V`(x^2) = +/- V`(-1)

*You can't find the square root of a negative number > the negative sign becomes an imaginary number >"i"

x = +/- i V`1
x = i and - i

b. x^2 - 3 = 0
*Add "3" to both sides...

x^2 - 3 + 3 = 0 + 3
x^2 = 3

*Find the square root of both sides...

V`(x^2) = +/- V`(3)
x = +/- V`(3)

Solutions: +/- V`(3) and i, - i

Answer 2

x^4 - 2x^2 - 3 = 0

The first thing you need to do is treat this like a quadratic. That is, should this factor conveniently, we should have something in the form

(x^2 + ?) (x^2 + ?) = 0

In fact, we can obtain two numbers that multiply to get -3 and add up to get -2.

(x^2 - 3) (x^2 + 1) = 0

Now, we equate each factor to 0.

x^2 + 1 = 0
x^2 - 3 = 0

The first equation, x^2 + 1 = 0, will not have any real solutions; the complex solutions will be x = {i, -i}.

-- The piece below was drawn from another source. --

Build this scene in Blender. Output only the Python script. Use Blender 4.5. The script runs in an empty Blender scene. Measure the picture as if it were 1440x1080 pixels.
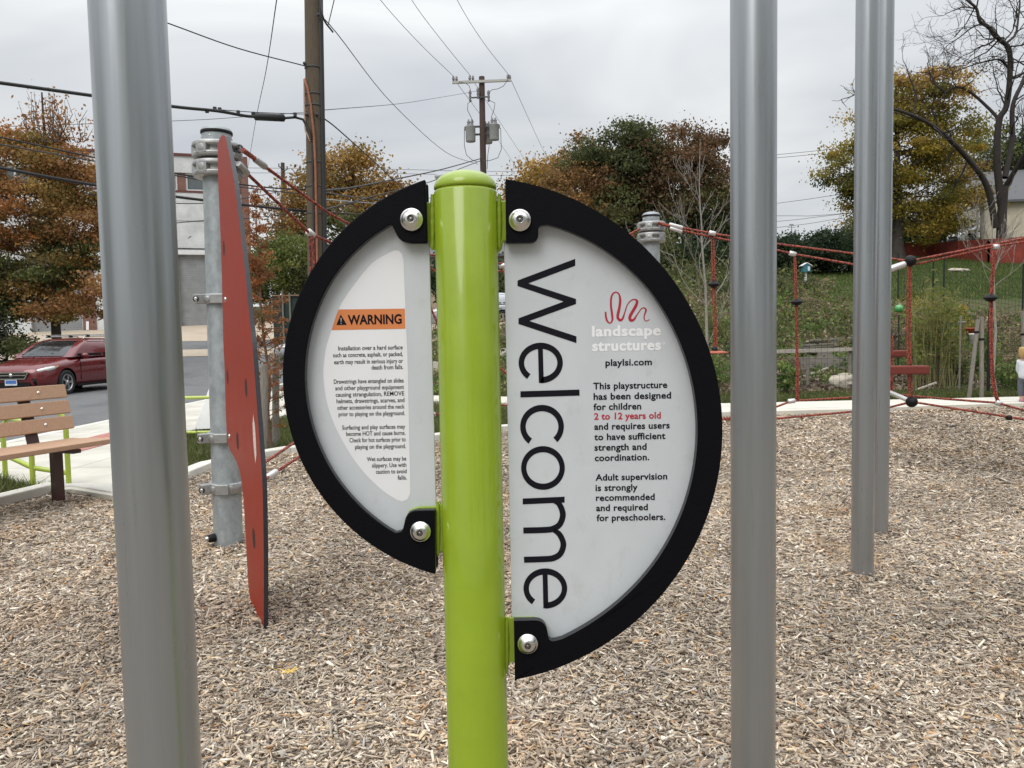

The second equation, x^2 - 3 = 0 can be solved for x. Keep in mind that when taking the square root of both sides of an equation, you have to add a "+/-", or "plus or minus".

x^2 = 3
x = +/- sqrt(3)

Therefore, our solutions are

x = {i, -i, sqrt(3), -sqrt(3)}

Answer 3

you just have to substitute another variable instead of x^4, like this: a^2=x^4 , then the equation will be like this:
a^2-2a-3=0 => (a-3)(a+1)=0 that means "a" is either 3 or -1 and bcuz a=x^2 and square root of any number is bigger than 0, then a is not -1 so it is 3 and you'll have:
a=3 and 1=x^2 => x^2=3 then you have x= +√3 or -√3

Answer 4

x^4-2x^2-3=0 is the same as
x^4- 3x^2 + x^2 -3=0 ie
x^2(x^2-3)+1(x^2-3)=0
(x^2+1)(x^2-3)=0
x^2= -1, 3
x= sqrt(-1) which is unreal, -sqrt(3), +sqrt(3)

Answer 5

it is insolvable. no method of factoring could ever solve a fourth degree equation! that's unheard of.

Answer 6

by making x the subject of the equation hope that helps

Answer 7

x⁴- 2x² - 3

x⁴-x² + 3x² - 3

x²(x² - 1) + 3(x² - 1)

(x² + 3)(x - 1)

- - - - - - - - - - - - - s-

Answer 8

(x^2+1)(x^2-3)=0
x=+/-i,+/-sq.rt(3)